Is this a leftist quirk? (I don't really care, but this is a post for questions, so I thought I ought to add a question)

It sounds like your acquaintance is using "specifically" when they mean to say "intentionally". There are few things more irritating than people using long words in an effort to sound educated, and compromising the effort by using the wrong ones. I find it even more embarrassing than using the correct word but mispronouncing it because you've only seen it written down - "get a load of this guy, he's literate!"

I see the use of specifically as perfectly cromulent!

I was just going to mention cromulent. I am old enough to have watched that Simpsons episode live, and didn't think about it for years until people started writing it in reddit. Then I've seen it in this very forum more than once, used in otherwise serious passages. I feel like anyway that cromulent may be more a word that that goddam word sonder.

sonder

It's wrong in so many ways. "sonder" in German isn't a noun. It's not even a real word.
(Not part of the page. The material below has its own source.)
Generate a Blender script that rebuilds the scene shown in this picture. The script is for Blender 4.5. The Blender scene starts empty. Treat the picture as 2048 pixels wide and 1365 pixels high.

It can't stand on its own! You combine it with various other word-components to make a real word.

Some examples:

  • absondern: excrete
  • besonders: special
  • sonderlich: strange
  • sondern: but
  • Besonderheit: peculiarity

And if for some absurd reason it were a noun of its own, you'd be obliged to capitalize it. And then it still wouldn't mean what, according to Google, it supposedly means in English!